Although the S&P/ASX 200 (Index: ^AXJO) (ASX: XJO) has managed to carve out an impressive 17.5% gain in the last 12 months, not all shares on the market have been so lucky.
In fact, the three shares listed below have fallen significantly during this time. Does this make them bargain buys?
The Bellamy's Australia Ltd (ASX: BAL) share price has fallen a whopping 54% in the last 12 months due to its sudden fall from grace in the lucrative Chinese market. But despite the infant formula company's shares falling sharply, they are still changing hands at around 34x estimated FY 2017 earnings according to CommSec. I think this is very expensive given the risks that surround the business, so would caution against an investment at this stage.
The Blackmores Limited (ASX: BKL) share price has dropped 38% since this time last year. The health supplements company was hit hard last year by proposed regulatory changes aimed at curbing the grey market trade of items such as vitamins, health foods, and infant formula. But with these new laws being delayed indefinitely, I feel Blackmores could be about to see a nice boost in sales again. While this year's result will almost certainly be a step backwards from last year, I expect a return to growth in FY 2018. This could make it an opportune time to make a buy and hold investment.

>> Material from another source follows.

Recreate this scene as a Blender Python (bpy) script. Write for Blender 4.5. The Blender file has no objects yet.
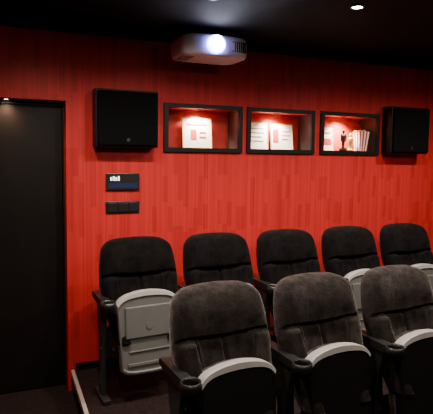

The iSentia Group Ltd (ASX: ISD) share price has performed even worse than the other two shares with a 57% decline in the last 12 months. The catalyst for this sharp decline was the shocking performance of its recently acquired content marketing business King Content. Its poor performance means the company expects its content marketing segment to post a $3 million full-year operating loss. Whilst there are parts of the business that I really like, until I see a vast improvement in its content marketing segment I'll be staying well clear of the media monitoring company.